Understanding Tunnel Origins in Containers
Summary
DxOdyssey or DxEnterprise in containers are capable of acting as an origin node/gateway for tunnels or Vhosts/tunnel groups. For Kubernetes, these ports can be opened using a load balancer or node port service configuration. For Docker, the container must have the necessary ports mapped using the docker run
command at container runtime.
Information
Kubernetes allows services to be added to deployments without restarting the pods. This means that tunnel origins can be added to running pods by creating a new Kubernetes service and adding the tunnel origin to your DxEnterprise or DxOdyssey configuration. For more information about Kubernetes services, view their documentation. For external connectivity in pods, use a load balancer or node port configuration.
As a rule of thumb, Docker containers generally cannot be modified, updated, or reconfigured after starting. Docker does not allow port mappings to be updated after the container has started.
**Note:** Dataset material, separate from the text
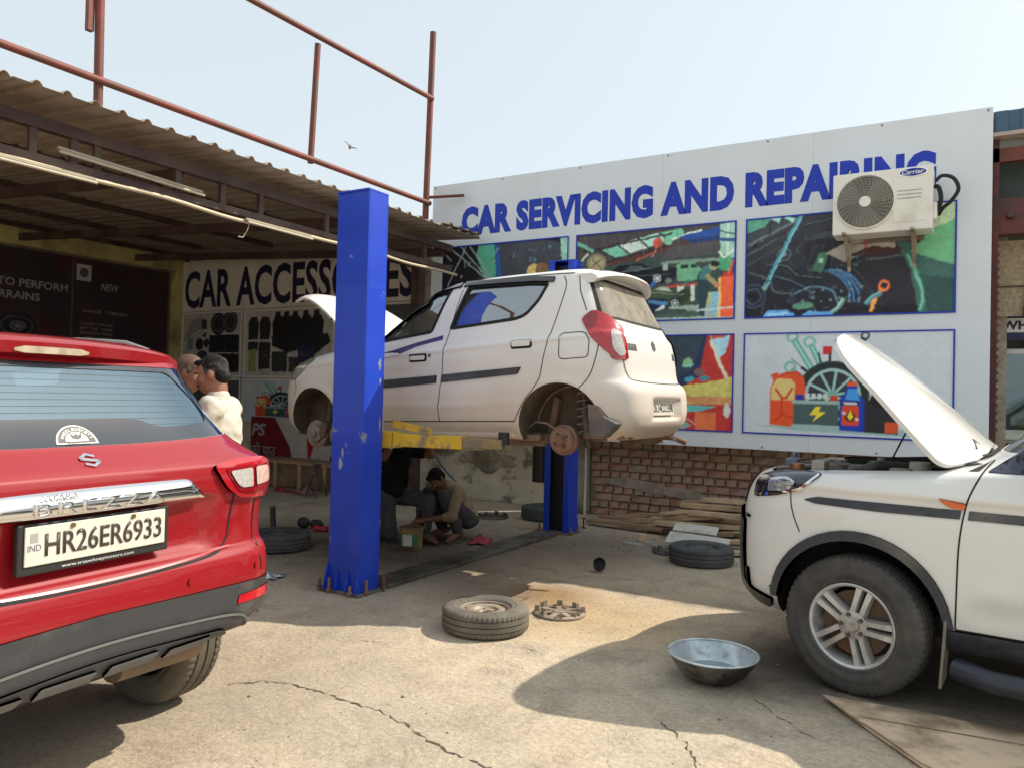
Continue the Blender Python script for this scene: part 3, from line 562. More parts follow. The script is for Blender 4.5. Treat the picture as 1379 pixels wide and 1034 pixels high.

As such, ports should only be mapped using the -p
flag in the docker run
command when the container is first launched. If ports are not mapped at container runtime, a new container must be created.
Container port mappings can be cleanly updated if your container uses volume mounts. DH2i recommends utilizing volume mounts when restarting a container with updated port mappings. DH2i software uses the /etc/dh2i
folder to store software configuration files, and these files can be used by a new container to rejoin the cluster or gateway group with its configuration intact. If no /etc/dh2i
volume mount exists, the docker commit command may be used to save the entire container instead.